- Dataset content:
↓↓↓
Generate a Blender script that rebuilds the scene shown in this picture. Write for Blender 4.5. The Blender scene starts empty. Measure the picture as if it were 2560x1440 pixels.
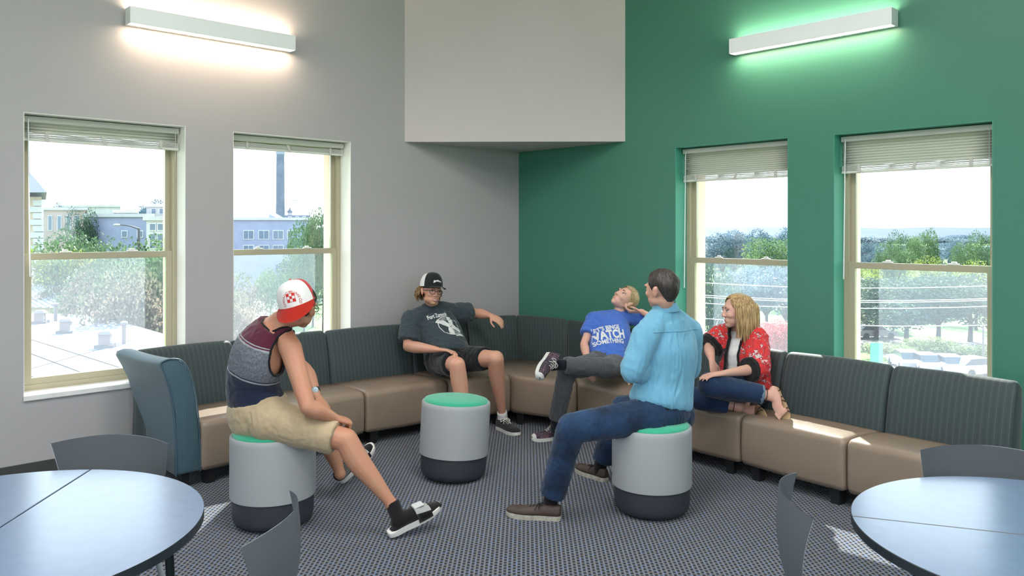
import bpy, bmesh, math, random
import numpy as np
from mathutils import Vector, Matrix, Quaternion, noise
from mathutils.bvhtree import BVHTree
random.seed(7)
S = bpy.context.scene
COL = S.collection
V = Vector
# ---------------------------------------------------------------- camera
F = 1991.0; H = 1.60; HOR = 575.0
cd = bpy.data.cameras.new('camera'); cam = bpy.data.objects.new('camera', cd); COL.objects.link(cam)
cam.location = (0, 0, H); cam.rotation_euler = (math.pi/2, 0, 0)
cd.sensor_width = 36; cd.lens = 28.0; cd.shift_y = (HOR-720)/2560
cd.clip_start = .05; cd.clip_end = 6000
S.camera = cam
# ---------------------------------------------------------------- world, sun, exposure
S.view_settings.view_transform = 'Standard'; S.view_settings.look = 'None'
S.view_settings.gamma = 1.0; S.view_settings.exposure = 0.92
S.view_settings.use_curve_mapping = False
W = bpy.data.worlds.new('world'); S.world = W; W.use_nodes = True
wn = W.node_tree.nodes; wl = W.node_tree.links
bg = wn['Background']
tc = wn.new('ShaderNodeTexCoord'); sx = wn.new('ShaderNodeSeparateXYZ'); rp = wn.new('ShaderNodeValToRGB')
wl.new(tc.outputs['Generated'], sx.inputs[0]); wl.new(sx.outputs['Z'], rp.inputs[0]); wl.new(rp.outputs[0], bg.inputs[0])
cr = rp.color_ramp; cr.elements[0].position = 0.0; cr.elements[0].color = (.90, .95, 1.0, 1)
cr.elements[1].position = .9; cr.elements[1].color = (.50, .72, 1.0, 1)
e = cr.elements.new(.25); e.color = (.86, .92, 1.0, 1)
bg.inputs[1].default_value = 2.3
SUN_DIR = V((-.014, -1.256, -1.0)).normalized()      # direction the light travels
sd = bpy.data.lights.new('sun', 'SUN'); sun = bpy.data.objects.new('sun', sd); COL.objects.link(sun)
sd.energy = 22; sd.angle = .009; sd.color = (1, .95, .87)
sun.rotation_euler = SUN_DIR.to_track_quat('-Z', 'Y').to_euler(); sun.location = (0, 16, 12)

# ---------------------------------------------------------------- helpers
def P(px, py, d): return V(((px-1280)/F*d, d, H-(py-HOR)/F*d))
def PZ(px, py, z):
    d = (H-z)*F/(py-HOR); return V(((px-1280)/F*d, d, z))
DC = 7.9
CN = V((17/F*DC, DC, 0))
U = V((-2120, -1991, 0)).normalized()      # along the left wall, away from the corner
R = V((1870, -1991, 0)).normalized()       # along the right wall, away from the corner
NL = V((U.y, -U.x, 0)); NL = NL if NL.y > 0 else -NL     # outward normals
NR = V((-R.y, R.x, 0)); NR = NR if NR.y > 0 else -NR
def wall_s(px, side):                       # distance from the corner of the wall point seen at column px
    r = (px-1280)/F; d = U if side == 'L' else R
    return (r*CN.y-CN.x)/(d.x-r*d.y)
def wall_z(px, py, side):
    d = U if side == 'L' else R; p = CN+d*wall_s(px, side)
    return H-(py-HOR)/F*p.y
def WP(side, s, z, out=0):                  # wall point: s along, z up, out = metres beyond the inner face
    d, n = (U, NL) if side == 'L' else (R, NR)
    p = CN+d*s+n*out; return V((p.x, p.y, z))

MATS = {}
def node_mat(name):
    m = bpy.data.materials.new(name); m.use_nodes = True
    nt = m.node_tree; b = nt.nodes['Principled BSDF']
    return m, nt, b
def mat(name, col, rough=.6, metal=0, spec=.5, bump=None, var=None, sheen=0, emit=None, coat=0):
    if name in MATS: return MATS[name]
    m, nt, b = node_mat(name)
    c = tuple(col)+(1,)
    b.inputs['Base Color'].default_value = c; b.inputs['Roughness'].default_value = rough
    b.inputs['Metallic'].default_value = metal; b.inputs['Specular IOR Level'].default_value = spec
    if sheen: b.inputs['Sheen Weight'].default_value = sheen
    if coat: b.inputs['Coat Weight'].default_value = coat
    N, L = nt.nodes, nt.links
    if bump or var:
        t = N.new('ShaderNodeTexCoord')
    if var:      # (scale, amount)
        n = N.new('ShaderNodeTexNoise'); n.inputs['Scale'].default_value = var[0]; n.inputs['Detail'].default_value = 6
        L.new(t.outputs['Object'], n.inputs['Vector'])
        r = N.new('ShaderNodeValToRGB'); a = var[1]
        r.color_ramp.elements[0].position = .3; r.color_ramp.elements[1].position = .7
        r.color_ramp.elements[0].color = tuple(x*(1-a) for x in col)+(1,)
        r.color_ramp.elements[1].color = tuple(min(1, x*(1+a)) for x in col)+(1,)
        L.new(n.outputs['Fac'], r.inputs[0]); L.new(r.outputs[0], b.inputs['Base Color'])
    if bump:     # (scale, strength, distance[, stretch])
        n = N.new('ShaderNodeTexNoise'); n.inputs['Scale'].default_value = bump[0]; n.inputs['Detail'].default_value = 4
        if len(bump) > 3:
            mp = N.new('ShaderNodeMapping'); mp.inputs['Scale'].default_value = bump[3]
            L.new(t.outputs['Object'], mp.inputs[0]); L.new(mp.outputs[0], n.inputs['Vector'])
        else: L.new(t.outputs['Object'], n.inputs['Vector'])
        bn = N.new('ShaderNodeBump'); bn.inputs['Strength'].default_value = bump[1]; bn.inputs['Distance'].default_value = bump[2]
        L.new(n.outputs['Fac'], bn.inputs['Height']); L.new(bn.outputs[0], b.inputs['Normal'])
    if emit:
        b.inputs['Emission Color'].default_value = tuple(emit[0])+(1,); b.inputs['Emission Strength'].default_value = emit[1]
    MATS[name] = m; return m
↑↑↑
- To be done: Copy out the data above exactly, except the pictures.

- Task solution:
Generate a Blender script that rebuilds the scene shown in this picture. Write for Blender 4.5. The Blender scene starts empty. Measure the picture as if it were 2560x1440 pixels.
import bpy, bmesh, math, random
import numpy as np
from mathutils import Vector, Matrix, Quaternion, noise
from mathutils.bvhtree import BVHTree
random.seed(7)
S = bpy.context.scene
COL = S.collection
V = Vector
# ---------------------------------------------------------------- camera
F = 1991.0; H = 1.60; HOR = 575.0
cd = bpy.data.cameras.new('camera'); cam = bpy.data.objects.new('camera', cd); COL.objects.link(cam)
cam.location = (0, 0, H); cam.rotation_euler = (math.pi/2, 0, 0)
cd.sensor_width = 36; cd.lens = 28.0; cd.shift_y = (HOR-720)/2560
cd.clip_start = .05; cd.clip_end = 6000
S.camera = cam
# ---------------------------------------------------------------- world, sun, exposure
S.view_settings.view_transform = 'Standard'; S.view_settings.look = 'None'
S.view_settings.gamma = 1.0; S.view_settings.exposure = 0.92
S.view_settings.use_curve_mapping = False
W = bpy.data.worlds.new('world'); S.world = W; W.use_nodes = True
wn = W.node_tree.nodes; wl = W.node_tree.links
bg = wn['Background']
tc = wn.new('ShaderNodeTexCoord'); sx = wn.new('ShaderNodeSeparateXYZ'); rp = wn.new('ShaderNodeValToRGB')
wl.new(tc.outputs['Generated'], sx.inputs[0]); wl.new(sx.outputs['Z'], rp.inputs[0]); wl.new(rp.outputs[0], bg.inputs[0])
cr = rp.color_ramp; cr.elements[0].position = 0.0; cr.elements[0].color = (.90, .95, 1.0, 1)
cr.elements[1].position = .9; cr.elements[1].color = (.50, .72, 1.0, 1)
e = cr.elements.new(.25); e.color = (.86, .92, 1.0, 1)
bg.inputs[1].default_value = 2.3
SUN_DIR = V((-.014, -1.256, -1.0)).normalized()      # direction the light travels
sd = bpy.data.lights.new('sun', 'SUN'); sun = bpy.data.objects.new('sun', sd); COL.objects.link(sun)
sd.energy = 22; sd.angle = .009; sd.color = (1, .95, .87)
sun.rotation_euler = SUN_DIR.to_track_quat('-Z', 'Y').to_euler(); sun.location = (0, 16, 12)

# ---------------------------------------------------------------- helpers
def P(px, py, d): return V(((px-1280)/F*d, d, H-(py-HOR)/F*d))
def PZ(px, py, z):
    d = (H-z)*F/(py-HOR); return V(((px-1280)/F*d, d, z))
DC = 7.9
CN = V((17/F*DC, DC, 0))
U = V((-2120, -1991, 0)).normalized()      # along the left wall, away from the corner
R = V((1870, -1991, 0)).normalized()       # along the right wall, away from the corner
NL = V((U.y, -U.x, 0)); NL = NL if NL.y > 0 else -NL     # outward normals
NR = V((-R.y, R.x, 0)); NR = NR if NR.y > 0 else -NR
def wall_s(px, side):                       # distance from the corner of the wall point seen at column px
    r = (px-1280)/F; d = U if side == 'L' else R
    return (r*CN.y-CN.x)/(d.x-r*d.y)
def wall_z(px, py, side):
    d = U if side == 'L' else R; p = CN+d*wall_s(px, side)
    return H-(py-HOR)/F*p.y
def WP(side, s, z, out=0):                  # wall point: s along, z up, out = metres beyond the inner face
    d, n = (U, NL) if side == 'L' else (R, NR)
    p = CN+d*s+n*out; return V((p.x, p.y, z))

MATS = {}
def node_mat(name):
    m = bpy.data.materials.new(name); m.use_nodes = True
    nt = m.node_tree; b = nt.nodes['Principled BSDF']
    return m, nt, b
def mat(name, col, rough=.6, metal=0, spec=.5, bump=None, var=None, sheen=0, emit=None, coat=0):
    if name in MATS: return MATS[name]
    m, nt, b = node_mat(name)
    c = tuple(col)+(1,)
    b.inputs['Base Color'].default_value = c; b.inputs['Roughness'].default_value = rough
    b.inputs['Metallic'].default_value = metal; b.inputs['Specular IOR Level'].default_value = spec
    if sheen: b.inputs['Sheen Weight'].default_value = sheen
    if coat: b.inputs['Coat Weight'].default_value = coat
    N, L = nt.nodes, nt.links
    if bump or var:
        t = N.new('ShaderNodeTexCoord')
    if var:      # (scale, amount)
        n = N.new('ShaderNodeTexNoise'); n.inputs['Scale'].default_value = var[0]; n.inputs['Detail'].default_value = 6
        L.new(t.outputs['Object'], n.inputs['Vector'])
        r = N.new('ShaderNodeValToRGB'); a = var[1]
        r.color_ramp.elements[0].position = .3; r.color_ramp.elements[1].position = .7
        r.color_ramp.elements[0].color = tuple(x*(1-a) for x in col)+(1,)
        r.color_ramp.elements[1].color = tuple(min(1, x*(1+a)) for x in col)+(1,)
        L.new(n.outputs['Fac'], r.inputs[0]); L.new(r.outputs[0], b.inputs['Base Color'])
    if bump:     # (scale, strength, distance[, stretch])
        n = N.new('ShaderNodeTexNoise'); n.inputs['Scale'].default_value = bump[0]; n.inputs['Detail'].default_value = 4
        if len(bump) > 3:
            mp = N.new('ShaderNodeMapping'); mp.inputs['Scale'].default_value = bump[3]
            L.new(t.outputs['Object'], mp.inputs[0]); L.new(mp.outputs[0], n.inputs['Vector'])
        else: L.new(t.outputs['Object'], n.inputs['Vector'])
        bn = N.new('ShaderNodeBump'); bn.inputs['Strength'].default_value = bump[1]; bn.inputs['Distance'].default_value = bump[2]
        L.new(n.outputs['Fac'], bn.inputs['Height']); L.new(bn.outputs[0], b.inputs['Normal'])
    if emit:
        b.inputs['Emission Color'].default_value = tuple(emit[0])+(1,); b.inputs['Emission Strength'].default_value = emit[1]
    MATS[name] = m; return m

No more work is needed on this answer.